-- begin PROVIDED DATA --
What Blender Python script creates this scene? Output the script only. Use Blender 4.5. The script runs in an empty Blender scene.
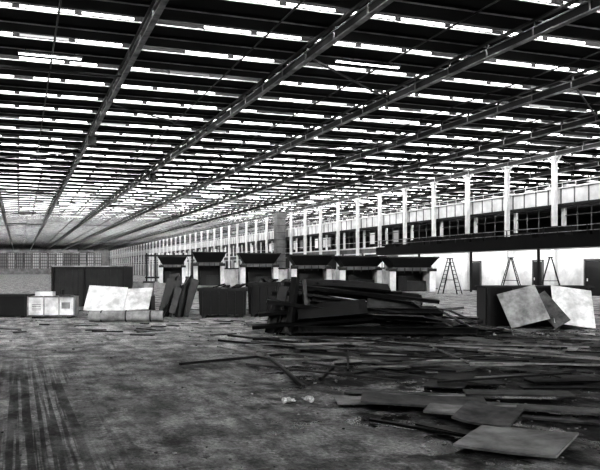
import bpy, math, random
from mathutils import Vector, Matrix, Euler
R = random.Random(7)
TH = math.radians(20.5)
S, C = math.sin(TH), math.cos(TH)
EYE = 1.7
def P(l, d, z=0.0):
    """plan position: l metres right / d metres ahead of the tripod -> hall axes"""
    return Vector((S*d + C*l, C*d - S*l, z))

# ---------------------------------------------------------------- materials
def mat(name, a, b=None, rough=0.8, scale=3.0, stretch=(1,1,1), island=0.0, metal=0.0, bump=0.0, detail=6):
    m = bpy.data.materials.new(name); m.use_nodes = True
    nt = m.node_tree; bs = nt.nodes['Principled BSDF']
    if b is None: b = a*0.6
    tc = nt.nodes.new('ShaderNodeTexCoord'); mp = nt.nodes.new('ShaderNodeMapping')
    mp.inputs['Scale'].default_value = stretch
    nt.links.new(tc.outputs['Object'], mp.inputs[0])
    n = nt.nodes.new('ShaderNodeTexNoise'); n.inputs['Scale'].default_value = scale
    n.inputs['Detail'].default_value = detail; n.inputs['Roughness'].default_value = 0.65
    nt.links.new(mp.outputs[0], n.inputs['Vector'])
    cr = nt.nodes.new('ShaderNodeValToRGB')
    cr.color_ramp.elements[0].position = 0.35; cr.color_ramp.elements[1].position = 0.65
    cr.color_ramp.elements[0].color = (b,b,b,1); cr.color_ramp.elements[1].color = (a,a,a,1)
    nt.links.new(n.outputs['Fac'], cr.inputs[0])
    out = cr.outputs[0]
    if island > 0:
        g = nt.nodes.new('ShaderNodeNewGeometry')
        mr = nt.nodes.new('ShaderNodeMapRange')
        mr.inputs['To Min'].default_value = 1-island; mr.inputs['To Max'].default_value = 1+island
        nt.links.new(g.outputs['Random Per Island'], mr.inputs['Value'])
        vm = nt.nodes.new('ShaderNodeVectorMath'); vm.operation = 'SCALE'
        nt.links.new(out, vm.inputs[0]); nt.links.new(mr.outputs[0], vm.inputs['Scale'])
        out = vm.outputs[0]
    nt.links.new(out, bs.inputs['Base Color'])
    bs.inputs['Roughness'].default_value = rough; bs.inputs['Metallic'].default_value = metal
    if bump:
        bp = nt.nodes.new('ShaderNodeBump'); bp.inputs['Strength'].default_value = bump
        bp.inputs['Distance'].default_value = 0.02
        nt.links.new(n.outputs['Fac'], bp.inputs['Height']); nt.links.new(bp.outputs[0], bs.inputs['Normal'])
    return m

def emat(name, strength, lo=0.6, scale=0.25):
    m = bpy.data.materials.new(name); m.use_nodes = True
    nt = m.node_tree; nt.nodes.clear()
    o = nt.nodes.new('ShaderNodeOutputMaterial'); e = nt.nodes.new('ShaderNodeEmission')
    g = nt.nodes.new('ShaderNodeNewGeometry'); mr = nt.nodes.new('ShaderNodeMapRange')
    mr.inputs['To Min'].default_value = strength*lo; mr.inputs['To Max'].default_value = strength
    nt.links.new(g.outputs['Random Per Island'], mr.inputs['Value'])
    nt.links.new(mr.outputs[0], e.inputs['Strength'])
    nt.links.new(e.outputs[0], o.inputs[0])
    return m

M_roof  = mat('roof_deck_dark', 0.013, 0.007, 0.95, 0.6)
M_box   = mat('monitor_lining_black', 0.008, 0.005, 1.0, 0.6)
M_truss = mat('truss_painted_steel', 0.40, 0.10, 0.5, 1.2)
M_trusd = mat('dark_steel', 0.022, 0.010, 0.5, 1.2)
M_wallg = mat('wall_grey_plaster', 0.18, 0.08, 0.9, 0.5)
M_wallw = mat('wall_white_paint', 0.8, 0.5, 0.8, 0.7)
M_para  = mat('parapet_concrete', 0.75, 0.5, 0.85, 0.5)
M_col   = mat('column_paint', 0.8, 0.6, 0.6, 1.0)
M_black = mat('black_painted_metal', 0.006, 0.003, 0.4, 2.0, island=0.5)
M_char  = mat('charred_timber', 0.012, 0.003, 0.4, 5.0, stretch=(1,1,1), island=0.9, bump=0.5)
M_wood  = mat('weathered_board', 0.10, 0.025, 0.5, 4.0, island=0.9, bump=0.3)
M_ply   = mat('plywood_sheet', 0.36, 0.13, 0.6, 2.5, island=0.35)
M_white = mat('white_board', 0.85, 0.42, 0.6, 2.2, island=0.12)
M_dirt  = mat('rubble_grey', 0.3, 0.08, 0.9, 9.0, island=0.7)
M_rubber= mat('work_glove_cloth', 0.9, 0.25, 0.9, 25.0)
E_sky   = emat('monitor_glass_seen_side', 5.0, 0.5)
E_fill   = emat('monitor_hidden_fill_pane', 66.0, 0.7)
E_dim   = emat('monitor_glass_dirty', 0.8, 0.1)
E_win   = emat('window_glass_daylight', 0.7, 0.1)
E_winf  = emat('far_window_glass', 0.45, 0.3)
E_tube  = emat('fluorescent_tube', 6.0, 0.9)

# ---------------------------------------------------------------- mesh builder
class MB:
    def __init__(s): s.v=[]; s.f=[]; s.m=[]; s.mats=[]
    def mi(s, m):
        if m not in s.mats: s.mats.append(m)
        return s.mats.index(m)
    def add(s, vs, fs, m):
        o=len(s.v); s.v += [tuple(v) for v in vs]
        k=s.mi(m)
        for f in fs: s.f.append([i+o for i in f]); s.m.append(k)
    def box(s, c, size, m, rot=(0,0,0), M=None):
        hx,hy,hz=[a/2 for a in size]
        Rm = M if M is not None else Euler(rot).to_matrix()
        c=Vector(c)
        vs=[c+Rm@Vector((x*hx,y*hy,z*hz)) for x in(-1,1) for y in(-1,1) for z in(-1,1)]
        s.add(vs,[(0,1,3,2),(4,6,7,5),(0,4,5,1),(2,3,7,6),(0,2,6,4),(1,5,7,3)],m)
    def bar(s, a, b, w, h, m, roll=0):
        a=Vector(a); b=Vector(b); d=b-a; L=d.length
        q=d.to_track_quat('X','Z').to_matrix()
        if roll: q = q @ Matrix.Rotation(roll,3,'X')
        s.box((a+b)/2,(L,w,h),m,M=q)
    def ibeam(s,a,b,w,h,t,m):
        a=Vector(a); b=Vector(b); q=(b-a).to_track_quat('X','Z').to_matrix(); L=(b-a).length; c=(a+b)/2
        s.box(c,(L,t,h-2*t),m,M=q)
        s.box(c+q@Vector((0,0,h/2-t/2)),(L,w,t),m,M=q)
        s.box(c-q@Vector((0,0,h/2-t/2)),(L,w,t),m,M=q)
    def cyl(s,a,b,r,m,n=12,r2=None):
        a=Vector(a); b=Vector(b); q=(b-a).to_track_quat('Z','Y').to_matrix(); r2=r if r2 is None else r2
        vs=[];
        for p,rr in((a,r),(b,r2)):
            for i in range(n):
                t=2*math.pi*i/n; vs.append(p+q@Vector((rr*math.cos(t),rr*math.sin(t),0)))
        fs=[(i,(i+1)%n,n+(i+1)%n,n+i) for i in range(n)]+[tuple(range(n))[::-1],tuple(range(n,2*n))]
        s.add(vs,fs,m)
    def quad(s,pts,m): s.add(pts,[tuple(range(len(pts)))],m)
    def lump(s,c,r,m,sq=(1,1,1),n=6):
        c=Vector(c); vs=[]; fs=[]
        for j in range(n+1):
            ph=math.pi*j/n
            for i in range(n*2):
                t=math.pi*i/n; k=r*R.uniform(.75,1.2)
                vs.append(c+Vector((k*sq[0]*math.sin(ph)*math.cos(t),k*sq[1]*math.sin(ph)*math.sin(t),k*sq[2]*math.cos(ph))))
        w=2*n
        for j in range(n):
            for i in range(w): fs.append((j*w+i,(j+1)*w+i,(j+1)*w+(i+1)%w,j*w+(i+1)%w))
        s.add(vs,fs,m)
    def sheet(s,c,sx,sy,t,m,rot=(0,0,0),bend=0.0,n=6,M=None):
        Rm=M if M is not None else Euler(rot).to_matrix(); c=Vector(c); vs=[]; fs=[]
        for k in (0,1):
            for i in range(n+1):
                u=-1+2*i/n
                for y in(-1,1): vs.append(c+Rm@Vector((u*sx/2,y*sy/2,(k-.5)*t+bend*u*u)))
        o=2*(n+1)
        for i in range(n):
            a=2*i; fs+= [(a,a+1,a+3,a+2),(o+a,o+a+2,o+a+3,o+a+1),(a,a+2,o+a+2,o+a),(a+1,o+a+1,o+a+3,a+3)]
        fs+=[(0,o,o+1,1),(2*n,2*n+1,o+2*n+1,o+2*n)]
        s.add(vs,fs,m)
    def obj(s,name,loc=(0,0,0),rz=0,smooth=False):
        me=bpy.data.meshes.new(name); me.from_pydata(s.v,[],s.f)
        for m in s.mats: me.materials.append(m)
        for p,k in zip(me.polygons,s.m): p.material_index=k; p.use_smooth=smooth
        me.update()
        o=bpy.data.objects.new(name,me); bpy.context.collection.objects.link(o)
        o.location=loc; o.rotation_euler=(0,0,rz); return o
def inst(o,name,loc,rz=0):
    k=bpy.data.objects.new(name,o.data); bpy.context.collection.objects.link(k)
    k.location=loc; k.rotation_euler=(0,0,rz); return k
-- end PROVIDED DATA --
§ **REQUIRED TASK**:
The lines to extract from the data above begin with the line containing "0.007, 0.95, 0.6)" and end with the line containing "M_truss = mat('truss_painted_steel', 0.40, 0.10, 0.5, 1.2)". Extract them exactly, including both.

§ **TASK SOLUTION**:
M_roof  = mat('roof_deck_dark', 0.013, 0.007, 0.95, 0.6)
M_box   = mat('monitor_lining_black', 0.008, 0.005, 1.0, 0.6)
M_truss = mat('truss_painted_steel', 0.40, 0.10, 0.5, 1.2)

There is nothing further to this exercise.